Stephen Barbone barbonestreet at earthlink.net
Tue Jan 13 13:14:08 PST 2004


> From: "Jon Seiger" <jseiger at rochester.rr.com>
>
> hi there
>
> I was told by Bob Haggart that the original was "Muscat Ramble,"  and a few
> other people have said the same. :)

I'm with you Jon, I was told the same thing. I've also seen it as Muskrat Ramble, but to further muddy the water consider the following take on "Muskrat (aka Muscat) Ramble".

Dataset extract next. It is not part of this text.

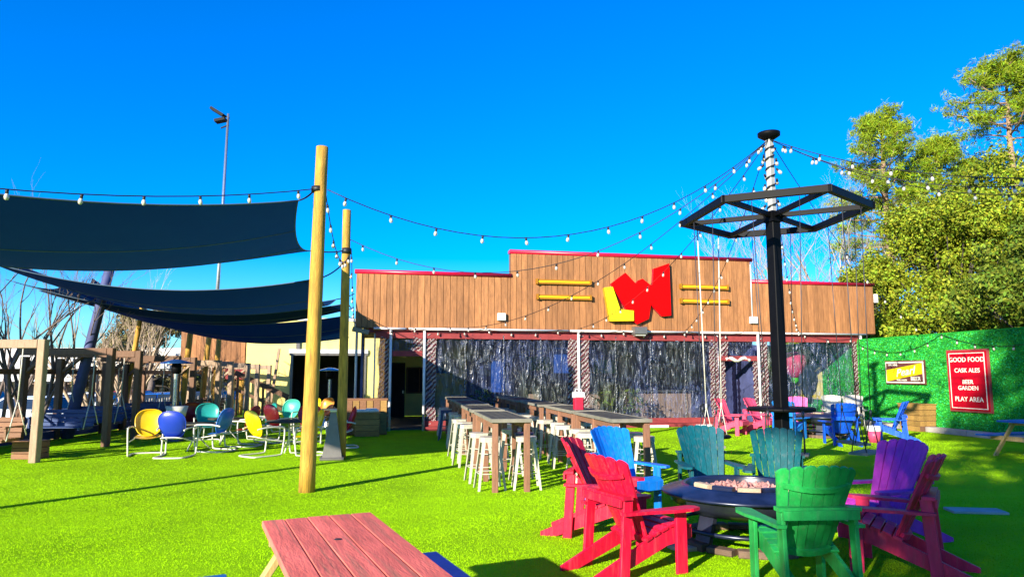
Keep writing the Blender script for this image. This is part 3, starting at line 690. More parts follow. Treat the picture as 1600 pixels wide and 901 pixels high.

"In a 1971 interview done by Helen Arlt and Myran Menville of the New Orleans jazz club, Ory was asked whether the correct title was "Muskrat" or "Muskat". He replied, "Muskrat, and Lil Armstrong named it. We were playing a date [the 1926 Armstrong Hot 5 Okeh recording session, Ory said elsewhere] and Louie said, 'What's it gonna be?' I said, 'I have a new tune in my case, do you want to try it?' And so we ran over it and in a few minutes Lil had it down as did Louie and we did the tune. Lil named it, as I had just written it and hadn't decided on a name. Considerably later, a fellow named Vigne wrote the lyrics."

This would seem to settle the matter... or does it?

"Pianist and peck-horn player Walter "Fats" Pichon said that he had played the tune with Ory's band back around Basin Street in New Orleans about 1919, and it was then called "Muscat Ramble", named after the wine favored around there."

"The tune is mentioned by some older New Orleans musicians as being in the repertory before the mid 1920s Armstrong recording. This might be an example of a tune that was played for years before it was ever written down. The commercial possibilities of writing down, copywriting, and publishing tunes were not apparent to some New Orleans musicians until the music spread up north."

"Sidney Bechet identified "Muskrat" with a tune all the old bands played called "The Old Cow Died". Was this a folk tune which provided the inspiration for "Muskrat Ramble"?

"Presumably the tune Bechet remembered is the same as "The Old Cow Died And Brock Cried" which is mentioned as a staple of the Buddy Bolden Band repertory. As Ory kept many Bolden Band tunes in his repertory years later (eg, "Get Out Of Here And Go Home"), this sounds reasonable to me."